_Required task:_ Please write the listing below out again exactly, leaving every picture behind.

[start Information provided]

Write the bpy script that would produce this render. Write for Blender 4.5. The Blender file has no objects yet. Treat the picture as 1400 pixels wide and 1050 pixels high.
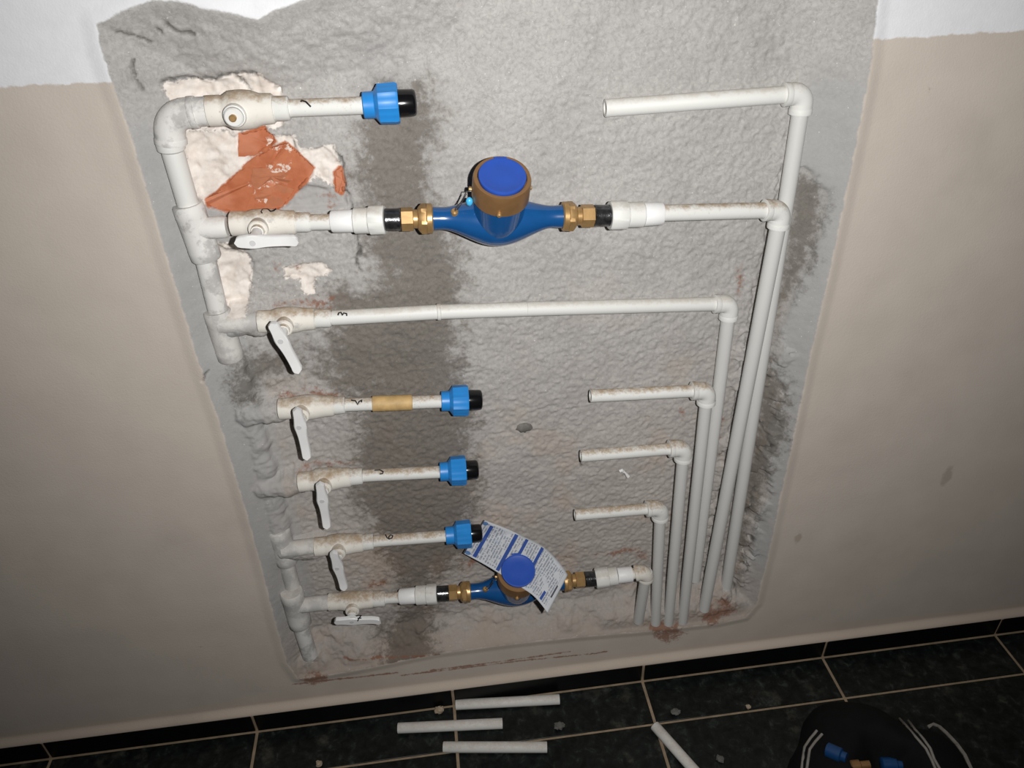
import bpy, math, random
import numpy as np
from mathutils import Vector, Matrix, Euler
from mathutils.bvhtree import BVHTree

random.seed(4)
scene = bpy.context.scene
COL = scene.collection

# ------------------------------------------------------------------ camera
CAM = Vector((0.8967, -0.9607, 1.4175))
EUL = Euler((0.98591, 0.02922, -0.12540), 'XYZ')
FPX = 1032.2
cd = bpy.data.cameras.new('camera')
cd.sensor_width = 36.0
cd.lens = 36.0 * FPX / 1400.0
cd.clip_start = 0.02
cam = bpy.data.objects.new('camera', cd)
cam.location = CAM
cam.rotation_euler = EUL
COL.objects.link(cam)
scene.camera = cam
RM = EUL.to_matrix()

# ------------------------------------------------------------------ world, flash, exposure
world = bpy.data.worlds.new('stairwell_dim')
scene.world = world
world.use_nodes = True
world.node_tree.nodes['Background'].inputs[0].default_value = (1.0, 0.93, 0.86, 1)
world.node_tree.nodes['Background'].inputs[1].default_value = 0.012

fl = bpy.data.lights.new('camera_flash', 'SPOT')
fl.energy = 58
fl.color = (1.0, 0.985, 0.96)
fl.shadow_soft_size = 0.008
fl.spot_size = math.radians(128)
fl.spot_blend = 1.0
flash = bpy.data.objects.new('camera_flash', fl)
flash.location = CAM + RM @ Vector((0.075, 0.012, 0.0))
flash.rotation_euler = (RM @ Euler((math.radians(9), 0, 0)).to_matrix()).to_euler()   # reflector points a little high
COL.objects.link(flash)

vs = scene.view_settings
vs.view_transform = 'Standard'
vs.look = 'None'
vs.exposure = 0.0
vs.gamma = 1.0
vs.use_curve_mapping = False


# ------------------------------------------------------------------ measuring helpers
def ray(px, py):
    return (RM @ Vector(((px - 700) / FPX, -(py - 525) / FPX, -1))).normalized()


def W(px, py, Y=0.0):
    """point of the vertical plane at depth Y (wall face is Y = 0, room is -Y)"""
    d = ray(px, py)
    return CAM + d * ((Y - CAM.y) / d.y)


def F(px, py, z=0.0):
    d = ray(px, py)
    return CAM + d * ((z - CAM.z) / d.z)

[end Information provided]

_Output below:_
Write the bpy script that would produce this render. Write for Blender 4.5. The Blender file has no objects yet. Treat the picture as 1400 pixels wide and 1050 pixels high.
import bpy, math, random
import numpy as np
from mathutils import Vector, Matrix, Euler
from mathutils.bvhtree import BVHTree

random.seed(4)
scene = bpy.context.scene
COL = scene.collection

# ------------------------------------------------------------------ camera
CAM = Vector((0.8967, -0.9607, 1.4175))
EUL = Euler((0.98591, 0.02922, -0.12540), 'XYZ')
FPX = 1032.2
cd = bpy.data.cameras.new('camera')
cd.sensor_width = 36.0
cd.lens = 36.0 * FPX / 1400.0
cd.clip_start = 0.02
cam = bpy.data.objects.new('camera', cd)
cam.location = CAM
cam.rotation_euler = EUL
COL.objects.link(cam)
scene.camera = cam
RM = EUL.to_matrix()

# ------------------------------------------------------------------ world, flash, exposure
world = bpy.data.worlds.new('stairwell_dim')
scene.world = world
world.use_nodes = True
world.node_tree.nodes['Background'].inputs[0].default_value = (1.0, 0.93, 0.86, 1)
world.node_tree.nodes['Background'].inputs[1].default_value = 0.012

fl = bpy.data.lights.new('camera_flash', 'SPOT')
fl.energy = 58
fl.color = (1.0, 0.985, 0.96)
fl.shadow_soft_size = 0.008
fl.spot_size = math.radians(128)
fl.spot_blend = 1.0
flash = bpy.data.objects.new('camera_flash', fl)
flash.location = CAM + RM @ Vector((0.075, 0.012, 0.0))
flash.rotation_euler = (RM @ Euler((math.radians(9), 0, 0)).to_matrix()).to_euler()   # reflector points a little high
COL.objects.link(flash)

vs = scene.view_settings
vs.view_transform = 'Standard'
vs.look = 'None'
vs.exposure = 0.0
vs.gamma = 1.0
vs.use_curve_mapping = False


# ------------------------------------------------------------------ measuring helpers
def ray(px, py):
    return (RM @ Vector(((px - 700) / FPX, -(py - 525) / FPX, -1))).normalized()


def W(px, py, Y=0.0):
    """point of the vertical plane at depth Y (wall face is Y = 0, room is -Y)"""
    d = ray(px, py)
    return CAM + d * ((Y - CAM.y) / d.y)


def F(px, py, z=0.0):
    d = ray(px, py)
    return CAM + d * ((z - CAM.z) / d.z)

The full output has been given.